Zavettieri in sala stampa è stato bravissimo, da abile comunicatore e psicologo qual è, ad accentrare su se stesso le colpe di un sabato sbagliato. Lo ha fatto per preservare lo spogliatoio ed il suo gruppo. In questo momento infatti la necessità è quella di rimanere tranquilli e sereni per rimettersi sin da subito a lavorare a testa bassa in vista della difficilissima trasferta di Grosseto della prossima settimana, che a questo punto diventa fondamentale. Anche per arrivare alla finestra di mercato di gennaio a ridosso delle prime posizioni per permettere alla società di puntellare un gruppo già forte.
La verità, su ieri, è che, forse per la prima volta, è stato sottovalutato l'avversario. Si è pensato che il Pro Piacenza potesse essere una formalità di fine dicembre, magari con la testa già al prossimo turno.

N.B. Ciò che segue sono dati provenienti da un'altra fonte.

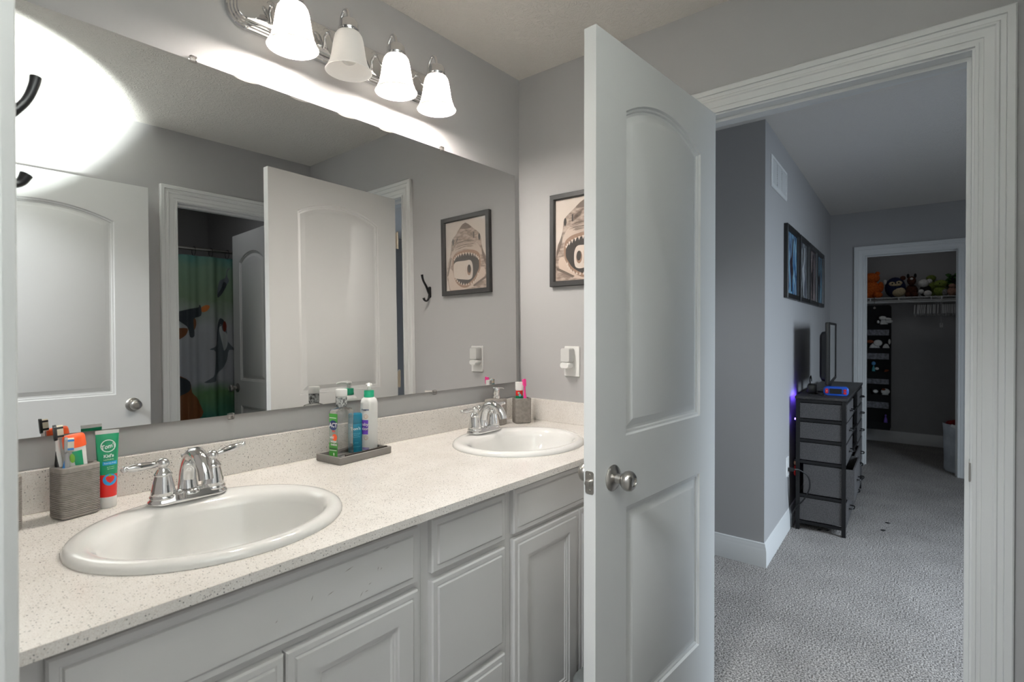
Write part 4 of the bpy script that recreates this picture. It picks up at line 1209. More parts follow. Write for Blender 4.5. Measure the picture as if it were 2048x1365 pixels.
# ------------------------------------------------------------------ step stool behind the open door
simple('stoolgrey', 128, 132, 132, 0.5); simple('stoolstripe', 196, 186, 174, 0.8)
ss = thing('step_stool', 'grey plastic step stool with pale anti-slip stripes beside the vanity', 'stool', (1.470, -0.742, 0.0005))
hx, hy, sh_ = 0.150, 0.072, 0.262
mb = MB(); mb.loops([[V((x, y, z)) for x, y in rrect(hx + e, hy + e * 0.4, 0.03, 5)] for e, z in ((0.0, sh_ - 0.040), (-0.002, sh_ - 0.010), (-0.008, sh_ - 0.002), (-0.016, sh_))]); mb.build('step', 'stoolgrey', ss)
for sx in (-1, 1):
    for sy in (-1, 1):
        mb = MB(); mb.tube([(sx * (hx - 0.004), sy * (hy - 0.018), 0), (sx * (hx - 0.022), sy * (hy - 0.020), sh_ - 0.039)], [0.018, 0.022], 12); mb.build('leg', 'stoolgrey', ss)
for i in range(8):
    mb = MB(); x = -0.115 + i * 0.029
    mb.prism([(x - 0.014, -0.050, sh_), (x - 0.001, -0.050, sh_), (x + 0.020, 0.040, sh_), (x + 0.007, 0.040, sh_)], (0, 0, 0.0012)); o = mb.build('grip_stripe', 'stoolstripe', ss, smooth=None); o['label'] = 'pale anti-slip stripe'

# ------------------------------------------------------------------ bedroom: things on the long wall
vt = thing('wall_vent', 'white louvred return air vent high on the bedroom wall', 'vent', WP(0.365, 0.0008, 2.197), WA)
mb = MB(); strips = []
for d, h in ((0, 0), (0, 0.005), (0.004, 0.009), (0.020, 0.009), (0.022, 0.003)):
    strips.append([V((-0.229 + d, -h, -0.090 + d)), V((0.229 - d, -h, -0.090 + d)), V((0.229 - d, -h, 0.090 - d)), V((-0.229 + d, -h, 0.090 - d))])
mb.loops(strips, False, False)
for x in (-0.069, 0.069):
    mb.bx(x - 0.006, x + 0.006, -0.009, -0.001, -0.07, 0.07)
mb.build('vent_frame', 'trim', vt, smooth=20)
MB().bx(-0.209, 0.209, -0.0012, -0.0004, -0.07, 0.07).build('backing', 'stonedark', vt, smooth=None)
mb = MB()
for i in range(11):
    z = -0.062 + i * 0.0124
    for x in (-0.139, 0, 0.139):
        mb.box((x, -0.005, z), (0.126, 0.0075, 0.0018), rot=Matrix.Rotation(R(-40), 3, 'X'))
mb.build('louvres', 'trim', vt, smooth=None)

poster_stops = [
    [rgb(20, 44, 84), rgb(44, 110, 160), rgb(150, 190, 210), rgb(36, 70, 120), rgb(70, 30, 38)],
    [rgb(20, 20, 24), rgb(62, 66, 66), rgb(150, 156, 160), rgb(40, 40, 52), rgb(88, 92, 108)],
    [rgb(24, 14, 18), rgb(64, 28, 34), rgb(150, 128, 126), rgb(40, 24, 34), rgb(84, 70, 74)],
    [rgb(14, 30, 60), rgb(40, 100, 140), rgb(120, 170, 190), rgb(26, 46, 86), rgb(40, 20, 30)]]
plab = ['black framed poster in bright blue, nearest of the row of four on the bedroom wall', 'black framed grey and white poster, second of the row of four on the bedroom wall', 'black framed dark red poster, third of the row of four on the bedroom wall', 'black framed deep blue poster at the far end of the row of four']
for i, (a0, a1) in enumerate(((0.535, 0.985), (1.035, 1.470), (1.490, 1.895), (1.915, 2.305))):
    t = thing('framed_poster', plab[i], 'poster', WP((a0 + a1) / 2, 0.0008, 1.498), WA, 'framed posters in a row')
    hw_ = (a1 - a0) / 2; hz = 0.464
    mb = MB(); strips = []
    for d, h in ((0, 0), (0, 0.022), (0.003, 0.025), (0.030, 0.022), (0.034, 0.014), (0.036, 0.006)):
        strips.append([V((-hw_ + d, -h, d)), V((hw_ - d, -h, d)), V((hw_ - d, -h, hz - d)), V((-hw_ + d, -h, hz - d))])
    mb.loops(strips, True, False); mb.build('frame', 'black', t, smooth=20)
    M['poster%d' % i] = mat_poster('poster_print_' + 'abcd'[i], poster_stops[i], i + 1)
    MB().bx(-hw_ + 0.035, hw_ - 0.035, -0.0085, -0.0065, 0.035, hz - 0.035).build('print', 'poster%d' % i, t, smooth=None)
    simple('fig%d' % i, *[(34, 22, 34), (176, 180, 184), (22, 12, 16), (20, 18, 30)][i])
    mb = MB(); fy = -0.0092; k = hw_ / 0.22
    mb.fill([[V((x * k, fy, z)) for x, z in [(-0.02, 0.05), (0.01, 0.05), (0.03, 0.14), (0.055, 0.17), (0.05, 0.21), (0.03, 0.23), (0.045, 0.33), (0.06, 0.40), (0.03, 0.405), (0.0, 0.30), (-0.02, 0.27), (-0.07, 0.24), (-0.05, 0.19), (-0.025, 0.17)]]])
    mb.build('print_shape', 'fig%d' % i, t, smooth=None)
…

Ma, come continuiamo a dire dalla prima giornata, e come dimostrato ancora una volta dall'anticipo del venerdì, che ha visto il San Marino avere la meglio sulla Reggiana, in questo girone tutti se la giocano con tutte. E le partite più difficili sono proprio quelle apparentemente più scontate. L'importante è prendere questa sconfitta con lo spirito dell'incidente di percorso, facendo tesoro degli errori commessi. Solo così L'Aquila può compiere l'ultimo passo nell'ottimo percorso di crescita, iniziato con l'arrivo del condottiero calabrese, per diventare una grandissima.
Doveroso oggi chiudere con le dichiarazioni di capitan Pomante. A fine gara uno sparuto gruppo di tifosi dello spicchio di curva a ridosso della tribuna, evidentemente troppo delusi per l'inaspettata battuta d'arresto dei rossoblù, hanno pesantemente contestato la squadra apostrofando i calciatori come “buffoni e venduti”. Durissimo lo sfogo del capitano in sala stampa che ha ribadito il grande impegno suo e dei suoi compagni in ogni gara. “Non abbiamo giocato bene e ci assumiamo le responsabilità. Noi sputiamo sangue in ogni occasione e la maglietta è sempre sudata. Capisco i fischi che possono starci, ma buffoni e venduti no, non ce lo meritiamo. Non se lo merita un gruppo secondo in classifica che sta portando il nome dell'Aquila in giro per l'Italia.”
Ha ragione da vendere Pomante. Questo modo di fare di alcuni, fortunatamente pochissimi, soggetti che si definiscono “tifosi”, ma che forse non conoscono il reale significato di questo termine, non solo è offensivo nei confronti di professionisti che svolgono il proprio lavoro, ma ha il grosso rischio di destabilizzare un ambiente che ha da sempre difficoltà a trovare compattezza nei momenti più duri della sua storia. Solo facendo quadrato intorno alla squadra, così da diventare in 12 sul campo, si potranno conquistare traguardi storici e importanti. Ma si sa, stultorum mater sempiter gravida.